» Task instructions: Copy the data that follows exactly. Include no pictures.

» Provided data:
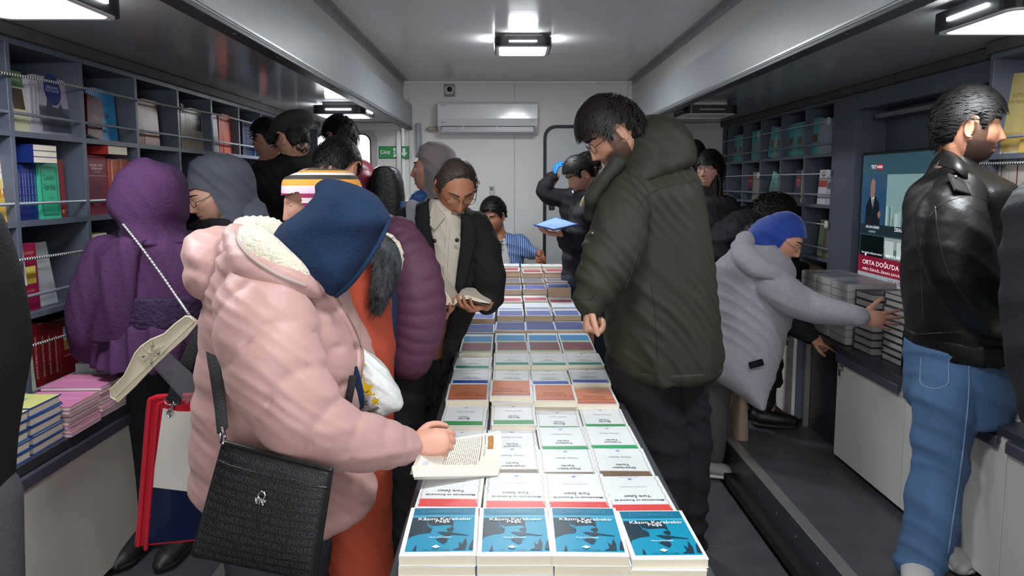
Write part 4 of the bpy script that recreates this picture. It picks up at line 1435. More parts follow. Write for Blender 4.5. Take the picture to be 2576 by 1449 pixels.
# -------------------------------------------------- the shrink-wrapped set on the right counter
m_navy = 'print_23243f'
CZ = Z4
qs = on_z(2250, 890, CZ)
bx, by = 1.86, 3.03
TT = ['AHMED CEVDET PAŞA', 'TÂRİH-İ CEVDET - I. CİLT', 'TÂRİH-İ CEVDET II. CİLT- I. KİTAP', 'TÂRİH-İ CEVDET II. CİLT- II. KİTAP', 'TÂRİH-İ CEVDET - III. CİLT']
for k in range(5):
    M = Matrix.Translation((bx, by, CZ + k * .032)) @ Matrix.Rotation(PI / 2, 4, 'Z')
    r = book('navy spined hardback, %s from the counter in the near wrapped set' % ORDN[k], 'navy history set on the right counter', M, .165, .24, .0312, base='23243f', pages=m_pageg, c=.003)
    spine_print(r, TT[k], .165, .24, .0312, 'c2c3d0', .62, 0, .0095)
    me = new_mesh('print', [(a * .014, b * .014, 0) for a, b in _FLAT['#emblem'][0]], _FLAT['#emblem'][1], [paper('c2c3d0')])
    link('emblem', me, r, mw=frame_mat((-.0829, .1, .0165), (0, -1, 0), (0, 0, 1)))
for k in range(5):
    M = Matrix.Translation((bx - .005 + .004 * (k % 2), by - .01 + .004 * (k % 3), CZ + .1604 + k * .031)) @ Matrix.Rotation(-PI / 2 + .02 * (k % 2), 4, 'Z')
    book('pale grey hardback, %s of the stack between the reaching hands' % ORD[4 - k], 'pale hardbacks above the navy set', M, .165, .24, .0302, base='3a3a4c', rects=[(.01, .01, .99, .99, 'a3a6ac')], pages=m_pageg, c=.003)
for k in range(8):
    M = Matrix.Translation((bx - .03, by + .20, CZ + k * .0365)) @ Matrix.Rotation(-PI / 2, 4, 'Z')
    book('hardback with grey page edges, %s from the counter in the second stack' % ORDN[k], 'second hardback stack on the right counter', M, .165, .24, .0355, base='34354a', pages=m_pageg, c=.003)
m_wrap = mat('shrink_wrap_film', 'dfe4ea', .12, trans=.0, alpha=.22, coat=.5, bump=.6, bscale=26)
for k in range(3):
    y = by + .40 + k * .19
    n = 8
    cx_ = bx - .05 + .004 * k
    pkr = tag(empty('wrapped_pack', (cx_, y, CZ)), 'clear shrink wrapped pack of hardbacks, %s of three on the right counter' % ['nearest', 'middle', 'farthest'][k], 'pack', 'shrink wrapped packs')
    pb, cb = G(), G()
    for j in range(n):
        z0 = .003 + j * .0385
        pb.add(box(-.119, .116, -.081, .081, z0 + .002, z0 + .0355), m_pageg)
        cb.add(box(-.12, .12, -.0825, .0825, z0, z0 + .0018), paper('7f8088')).add(box(-.12, .12, -.0825, .0825, z0 + .0357, z0 + .0375), paper('7f8088')).add(box(.1165, .12, -.0825, .0825, z0 + .0018, z0 + .0357), paper('7f8088'))
    tag(pb.build('page_blocks', pkr), kind='stuff')
    tag(cb.build('covers', pkr), kind='stuff')
    wv = fuse([box(-.127, .127, -.089, .089, .001, .003 + n * .0385 + .004)], .012, 1)
    folds(wv, [(.003, 16, (1, .3, .6), 3, 2.5)], 5 + k)
    finish(wv, 'plastic_wrap', m_wrap, pkr)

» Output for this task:
Write part 4 of the bpy script that recreates this picture. It picks up at line 1435. More parts follow. Write for Blender 4.5. Take the picture to be 2576 by 1449 pixels.
# -------------------------------------------------- the shrink-wrapped set on the right counter
m_navy = 'print_23243f'
CZ = Z4
qs = on_z(2250, 890, CZ)
bx, by = 1.86, 3.03
TT = ['AHMED CEVDET PAŞA', 'TÂRİH-İ CEVDET - I. CİLT', 'TÂRİH-İ CEVDET II. CİLT- I. KİTAP', 'TÂRİH-İ CEVDET II. CİLT- II. KİTAP', 'TÂRİH-İ CEVDET - III. CİLT']
for k in range(5):
    M = Matrix.Translation((bx, by, CZ + k * .032)) @ Matrix.Rotation(PI / 2, 4, 'Z')
    r = book('navy spined hardback, %s from the counter in the near wrapped set' % ORDN[k], 'navy history set on the right counter', M, .165, .24, .0312, base='23243f', pages=m_pageg, c=.003)
    spine_print(r, TT[k], .165, .24, .0312, 'c2c3d0', .62, 0, .0095)
    me = new_mesh('print', [(a * .014, b * .014, 0) for a, b in _FLAT['#emblem'][0]], _FLAT['#emblem'][1], [paper('c2c3d0')])
    link('emblem', me, r, mw=frame_mat((-.0829, .1, .0165), (0, -1, 0), (0, 0, 1)))
for k in range(5):
    M = Matrix.Translation((bx - .005 + .004 * (k % 2), by - .01 + .004 * (k % 3), CZ + .1604 + k * .031)) @ Matrix.Rotation(-PI / 2 + .02 * (k % 2), 4, 'Z')
    book('pale grey hardback, %s of the stack between the reaching hands' % ORD[4 - k], 'pale hardbacks above the navy set', M, .165, .24, .0302, base='3a3a4c', rects=[(.01, .01, .99, .99, 'a3a6ac')], pages=m_pageg, c=.003)
for k in range(8):
    M = Matrix.Translation((bx - .03, by + .20, CZ + k * .0365)) @ Matrix.Rotation(-PI / 2, 4, 'Z')
    book('hardback with grey page edges, %s from the counter in the second stack' % ORDN[k], 'second hardback stack on the right counter', M, .165, .24, .0355, base='34354a', pages=m_pageg, c=.003)
m_wrap = mat('shrink_wrap_film', 'dfe4ea', .12, trans=.0, alpha=.22, coat=.5, bump=.6, bscale=26)
for k in range(3):
    y = by + .40 + k * .19
    n = 8
    cx_ = bx - .05 + .004 * k
    pkr = tag(empty('wrapped_pack', (cx_, y, CZ)), 'clear shrink wrapped pack of hardbacks, %s of three on the right counter' % ['nearest', 'middle', 'farthest'][k], 'pack', 'shrink wrapped packs')
    pb, cb = G(), G()
    for j in range(n):
        z0 = .003 + j * .0385
        pb.add(box(-.119, .116, -.081, .081, z0 + .002, z0 + .0355), m_pageg)
        cb.add(box(-.12, .12, -.0825, .0825, z0, z0 + .0018), paper('7f8088')).add(box(-.12, .12, -.0825, .0825, z0 + .0357, z0 + .0375), paper('7f8088')).add(box(.1165, .12, -.0825, .0825, z0 + .0018, z0 + .0357), paper('7f8088'))
    tag(pb.build('page_blocks', pkr), kind='stuff')
    tag(cb.build('covers', pkr), kind='stuff')
    wv = fuse([box(-.127, .127, -.089, .089, .001, .003 + n * .0385 + .004)], .012, 1)
    folds(wv, [(.003, 16, (1, .3, .6), 3, 2.5)], 5 + k)
    finish(wv, 'plastic_wrap', m_wrap, pkr)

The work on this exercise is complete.